What to work on | Copy exactly, please, the lines of the data from its start through the line containing "return w@LD, w@LH".

**** Supplied material ****

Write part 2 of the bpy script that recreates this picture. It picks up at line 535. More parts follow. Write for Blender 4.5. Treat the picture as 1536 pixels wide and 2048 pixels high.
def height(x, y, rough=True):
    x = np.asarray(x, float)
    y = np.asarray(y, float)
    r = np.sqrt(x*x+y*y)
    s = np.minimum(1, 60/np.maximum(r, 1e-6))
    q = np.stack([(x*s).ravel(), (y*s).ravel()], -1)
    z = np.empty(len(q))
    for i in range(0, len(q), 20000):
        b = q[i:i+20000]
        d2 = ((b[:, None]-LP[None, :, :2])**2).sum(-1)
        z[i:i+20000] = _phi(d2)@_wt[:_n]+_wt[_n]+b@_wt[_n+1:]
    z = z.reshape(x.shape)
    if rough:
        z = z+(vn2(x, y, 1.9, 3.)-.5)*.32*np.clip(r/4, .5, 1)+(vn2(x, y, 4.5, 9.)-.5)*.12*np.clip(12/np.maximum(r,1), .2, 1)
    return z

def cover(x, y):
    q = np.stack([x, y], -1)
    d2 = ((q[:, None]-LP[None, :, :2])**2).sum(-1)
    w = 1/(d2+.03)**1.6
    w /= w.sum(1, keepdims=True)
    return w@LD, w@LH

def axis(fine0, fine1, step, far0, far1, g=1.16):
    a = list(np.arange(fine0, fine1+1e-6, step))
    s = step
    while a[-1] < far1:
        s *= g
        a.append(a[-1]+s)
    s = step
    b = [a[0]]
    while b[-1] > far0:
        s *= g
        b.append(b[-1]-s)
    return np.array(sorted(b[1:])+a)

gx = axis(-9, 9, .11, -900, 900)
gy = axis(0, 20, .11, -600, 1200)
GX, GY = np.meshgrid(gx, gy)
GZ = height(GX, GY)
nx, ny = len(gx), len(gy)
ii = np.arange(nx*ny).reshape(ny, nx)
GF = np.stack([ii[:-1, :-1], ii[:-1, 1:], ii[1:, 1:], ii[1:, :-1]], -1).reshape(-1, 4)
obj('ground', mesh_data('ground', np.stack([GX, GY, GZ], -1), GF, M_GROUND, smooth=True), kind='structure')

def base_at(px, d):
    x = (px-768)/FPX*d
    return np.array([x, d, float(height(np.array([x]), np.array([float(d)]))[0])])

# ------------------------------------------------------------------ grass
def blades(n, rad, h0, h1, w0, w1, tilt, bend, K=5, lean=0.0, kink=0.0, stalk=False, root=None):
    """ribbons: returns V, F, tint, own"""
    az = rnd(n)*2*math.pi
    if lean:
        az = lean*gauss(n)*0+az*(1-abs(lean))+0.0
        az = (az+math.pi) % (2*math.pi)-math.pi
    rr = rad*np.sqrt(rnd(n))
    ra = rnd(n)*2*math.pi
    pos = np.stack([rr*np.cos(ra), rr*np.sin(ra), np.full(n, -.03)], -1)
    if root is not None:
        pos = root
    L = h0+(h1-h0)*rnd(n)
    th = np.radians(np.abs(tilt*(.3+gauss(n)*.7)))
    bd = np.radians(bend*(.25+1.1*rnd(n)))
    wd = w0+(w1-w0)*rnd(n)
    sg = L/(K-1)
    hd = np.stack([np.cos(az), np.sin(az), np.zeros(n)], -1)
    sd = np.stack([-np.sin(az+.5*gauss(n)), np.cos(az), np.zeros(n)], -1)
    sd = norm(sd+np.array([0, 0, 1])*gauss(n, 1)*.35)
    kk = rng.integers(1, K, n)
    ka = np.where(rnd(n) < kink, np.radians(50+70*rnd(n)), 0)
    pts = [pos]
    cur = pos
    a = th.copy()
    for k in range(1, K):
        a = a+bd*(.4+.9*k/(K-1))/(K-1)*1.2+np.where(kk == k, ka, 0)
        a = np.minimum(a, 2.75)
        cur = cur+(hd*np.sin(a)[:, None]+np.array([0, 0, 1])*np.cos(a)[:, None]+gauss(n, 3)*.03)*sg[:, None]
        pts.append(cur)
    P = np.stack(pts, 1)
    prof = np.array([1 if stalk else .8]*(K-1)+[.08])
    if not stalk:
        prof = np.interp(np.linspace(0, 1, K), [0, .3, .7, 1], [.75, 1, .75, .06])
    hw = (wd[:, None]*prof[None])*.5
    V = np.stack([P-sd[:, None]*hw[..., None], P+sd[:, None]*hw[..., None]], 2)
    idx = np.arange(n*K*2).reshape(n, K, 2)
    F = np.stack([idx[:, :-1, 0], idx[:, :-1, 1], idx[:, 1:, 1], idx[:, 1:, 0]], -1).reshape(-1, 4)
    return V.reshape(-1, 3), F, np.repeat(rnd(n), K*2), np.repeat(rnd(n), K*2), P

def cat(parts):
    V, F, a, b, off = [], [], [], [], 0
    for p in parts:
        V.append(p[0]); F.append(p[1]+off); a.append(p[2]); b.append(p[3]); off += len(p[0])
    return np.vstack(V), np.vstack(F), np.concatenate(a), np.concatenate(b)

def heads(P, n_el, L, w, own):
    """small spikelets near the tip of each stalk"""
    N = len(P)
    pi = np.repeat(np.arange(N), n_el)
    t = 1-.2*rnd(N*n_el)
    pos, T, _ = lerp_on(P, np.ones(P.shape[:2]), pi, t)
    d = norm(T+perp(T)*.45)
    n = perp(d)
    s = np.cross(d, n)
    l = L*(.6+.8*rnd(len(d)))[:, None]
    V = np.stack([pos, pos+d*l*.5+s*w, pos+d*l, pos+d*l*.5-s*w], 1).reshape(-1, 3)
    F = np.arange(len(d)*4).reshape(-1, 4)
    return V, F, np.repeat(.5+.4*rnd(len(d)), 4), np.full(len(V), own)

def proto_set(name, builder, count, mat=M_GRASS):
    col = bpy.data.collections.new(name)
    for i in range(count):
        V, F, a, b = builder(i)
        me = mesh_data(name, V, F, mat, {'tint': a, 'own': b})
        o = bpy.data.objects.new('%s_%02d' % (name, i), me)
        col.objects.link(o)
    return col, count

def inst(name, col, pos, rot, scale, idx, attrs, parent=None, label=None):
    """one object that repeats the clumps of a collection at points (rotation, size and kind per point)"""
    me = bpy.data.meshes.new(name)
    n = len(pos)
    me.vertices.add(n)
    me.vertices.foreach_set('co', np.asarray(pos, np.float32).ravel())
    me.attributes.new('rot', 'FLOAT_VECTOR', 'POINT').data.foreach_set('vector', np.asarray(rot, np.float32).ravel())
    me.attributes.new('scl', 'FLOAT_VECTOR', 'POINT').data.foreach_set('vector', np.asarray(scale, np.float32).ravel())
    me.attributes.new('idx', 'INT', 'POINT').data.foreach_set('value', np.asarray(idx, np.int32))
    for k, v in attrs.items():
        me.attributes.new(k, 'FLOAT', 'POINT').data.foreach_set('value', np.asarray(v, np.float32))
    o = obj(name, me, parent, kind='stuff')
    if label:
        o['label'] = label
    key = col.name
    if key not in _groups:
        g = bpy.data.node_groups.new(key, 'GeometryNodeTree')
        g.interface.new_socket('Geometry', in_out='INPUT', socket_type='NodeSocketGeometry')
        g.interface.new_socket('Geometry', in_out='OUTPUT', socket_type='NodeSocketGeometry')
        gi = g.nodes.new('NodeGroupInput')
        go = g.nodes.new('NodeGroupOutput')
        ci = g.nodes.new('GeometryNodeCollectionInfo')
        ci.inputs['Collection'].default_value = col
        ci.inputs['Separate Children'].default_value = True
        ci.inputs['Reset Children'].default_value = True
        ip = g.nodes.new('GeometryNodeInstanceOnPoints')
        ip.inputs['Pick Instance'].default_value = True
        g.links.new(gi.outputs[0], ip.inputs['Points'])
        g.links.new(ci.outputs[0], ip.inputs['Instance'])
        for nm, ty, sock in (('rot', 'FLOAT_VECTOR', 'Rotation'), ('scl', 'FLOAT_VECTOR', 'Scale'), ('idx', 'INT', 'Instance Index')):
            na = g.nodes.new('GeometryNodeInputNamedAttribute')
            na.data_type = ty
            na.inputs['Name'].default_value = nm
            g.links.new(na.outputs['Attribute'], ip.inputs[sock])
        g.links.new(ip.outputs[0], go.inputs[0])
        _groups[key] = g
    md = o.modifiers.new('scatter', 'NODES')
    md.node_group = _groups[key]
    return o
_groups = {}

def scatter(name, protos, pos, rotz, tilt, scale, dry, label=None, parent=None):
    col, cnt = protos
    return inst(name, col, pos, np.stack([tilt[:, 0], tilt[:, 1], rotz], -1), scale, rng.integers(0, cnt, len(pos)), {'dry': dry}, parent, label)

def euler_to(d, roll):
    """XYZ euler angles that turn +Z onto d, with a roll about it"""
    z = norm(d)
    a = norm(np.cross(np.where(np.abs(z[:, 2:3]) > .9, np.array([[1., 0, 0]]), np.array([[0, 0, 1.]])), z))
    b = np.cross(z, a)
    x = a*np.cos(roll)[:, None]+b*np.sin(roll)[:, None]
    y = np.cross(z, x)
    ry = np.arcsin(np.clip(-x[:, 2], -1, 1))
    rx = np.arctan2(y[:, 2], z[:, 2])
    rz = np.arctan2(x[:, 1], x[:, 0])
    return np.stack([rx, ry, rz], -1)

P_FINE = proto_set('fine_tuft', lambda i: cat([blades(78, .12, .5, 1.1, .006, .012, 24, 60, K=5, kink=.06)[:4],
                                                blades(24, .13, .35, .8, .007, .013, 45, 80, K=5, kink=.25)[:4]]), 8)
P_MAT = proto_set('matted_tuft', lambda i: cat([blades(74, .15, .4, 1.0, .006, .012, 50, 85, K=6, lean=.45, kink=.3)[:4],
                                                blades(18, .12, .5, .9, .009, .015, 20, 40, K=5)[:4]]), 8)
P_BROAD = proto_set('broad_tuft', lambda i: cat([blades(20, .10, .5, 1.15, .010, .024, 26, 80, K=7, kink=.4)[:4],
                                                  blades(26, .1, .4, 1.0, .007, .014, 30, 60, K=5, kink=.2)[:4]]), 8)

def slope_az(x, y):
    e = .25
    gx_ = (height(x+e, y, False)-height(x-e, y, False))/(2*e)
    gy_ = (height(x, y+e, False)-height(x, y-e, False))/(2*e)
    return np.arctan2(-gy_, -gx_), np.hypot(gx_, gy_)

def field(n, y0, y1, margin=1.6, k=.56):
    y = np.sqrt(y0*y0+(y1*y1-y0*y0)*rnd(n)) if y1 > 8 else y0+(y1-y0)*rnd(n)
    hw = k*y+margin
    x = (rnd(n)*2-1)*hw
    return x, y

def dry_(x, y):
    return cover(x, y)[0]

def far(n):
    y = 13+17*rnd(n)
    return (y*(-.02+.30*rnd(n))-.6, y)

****

Response to the task |
Write part 2 of the bpy script that recreates this picture. It picks up at line 535. More parts follow. Write for Blender 4.5. Treat the picture as 1536 pixels wide and 2048 pixels high.
def height(x, y, rough=True):
    x = np.asarray(x, float)
    y = np.asarray(y, float)
    r = np.sqrt(x*x+y*y)
    s = np.minimum(1, 60/np.maximum(r, 1e-6))
    q = np.stack([(x*s).ravel(), (y*s).ravel()], -1)
    z = np.empty(len(q))
    for i in range(0, len(q), 20000):
        b = q[i:i+20000]
        d2 = ((b[:, None]-LP[None, :, :2])**2).sum(-1)
        z[i:i+20000] = _phi(d2)@_wt[:_n]+_wt[_n]+b@_wt[_n+1:]
    z = z.reshape(x.shape)
    if rough:
        z = z+(vn2(x, y, 1.9, 3.)-.5)*.32*np.clip(r/4, .5, 1)+(vn2(x, y, 4.5, 9.)-.5)*.12*np.clip(12/np.maximum(r,1), .2, 1)
    return z

def cover(x, y):
    q = np.stack([x, y], -1)
    d2 = ((q[:, None]-LP[None, :, :2])**2).sum(-1)
    w = 1/(d2+.03)**1.6
    w /= w.sum(1, keepdims=True)
    return w@LD, w@LH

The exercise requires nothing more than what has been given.